Monday, March 23, 2009

hybridity, pits and stomachs

I liked the idea of feeling hybridity in the pit of a stomach and perhaps its necessity to survival. I see hybridity as a re-enactment of renaissance ideology. Homo faber becomes art's resistance to the dominant "buy everything" paradigm. Making in and of itself is a revolutionary act.

In our conversation in Art and Ecology class we came upon an analogy of creative process to ecological process. I queried the students as to how such a relationship worked and we discussed a kind of gap, we assume exists in creative process -- input in, output out, but in between the human mind/experience/hand creates something unknown, and not replicable from one maker to another. Then we wondered about where that gap exists in ecological process. Bill proposed procreation as such a gap. I, intially, having just been through having a baby and seeing its prosaic side, thought not, but in mulling and caring for the now six month old, have found a mystery in the replication of species that does seem to mirror the creative gap, as well as seeking a deeper understanding of the preciousness of the mundane creative. Rather than elevating any one act to higher, seeking to look deeply into every act.

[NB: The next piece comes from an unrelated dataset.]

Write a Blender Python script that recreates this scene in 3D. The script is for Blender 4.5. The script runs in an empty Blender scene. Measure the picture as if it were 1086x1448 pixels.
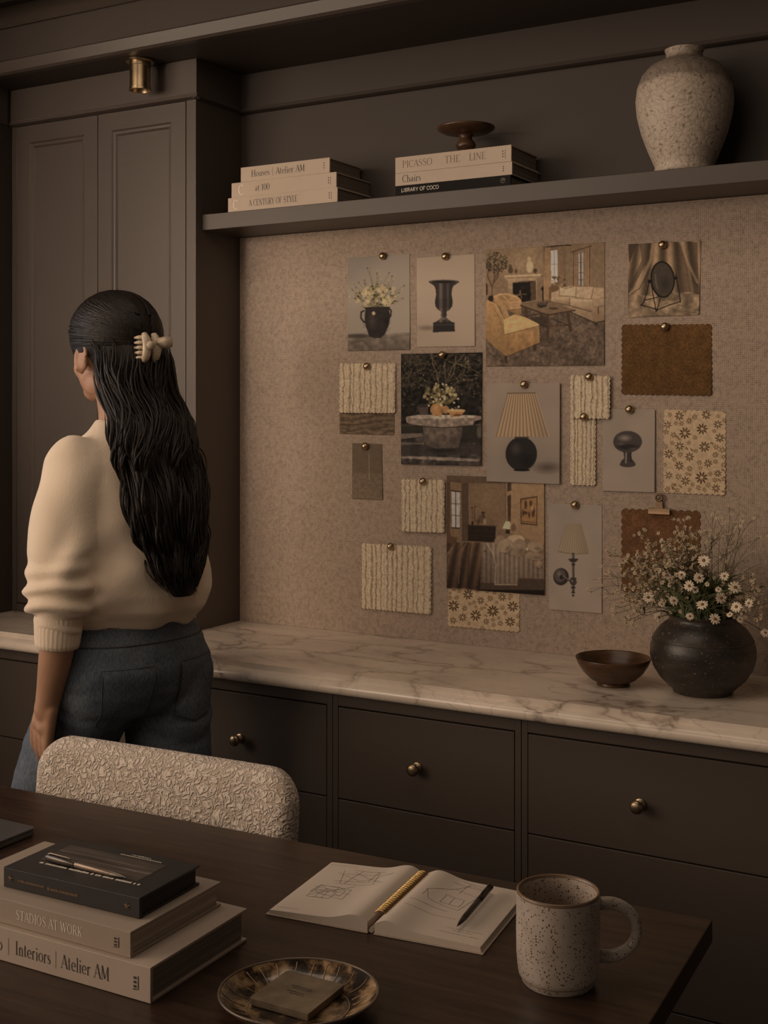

I spent last week on spring break with my husband, hiking the borders of Albuquerque with eight teenagers, carrying my six month old son on my chest. The creative process of understanding the city from its edges became a real exercise in detail. The plants are ever so different on each edge. The whiffs of danger, from the lawless west side with a newly excavated set of bodies dumped some ten years ago and the memorials to a teenager burned alive by his peers, contrast with the east side's friendly hikers in the latest Patagonia shorts carrying nothing but keys as they exercise for their hearts. North and south are both pueblo boundaries. Northern is populated up to the edge with large horse estates. South is empty and our hike ended at a 1915 survey marker showing the edge of the airforce base while helocopters buzzed by checking us out.

As we walked, I found myself pondering the fragile wetness of human life often. My son's mouth searches for my hand and chomps, a surpising silky wet orifice in a dry land. We often keep him diaperless, so I was stopping to let him pee at the side of the trail. So wet on both ends. The students were charmingly unprepared to walk at the beginning of the week and not so charmingly wedded to their electronic devices.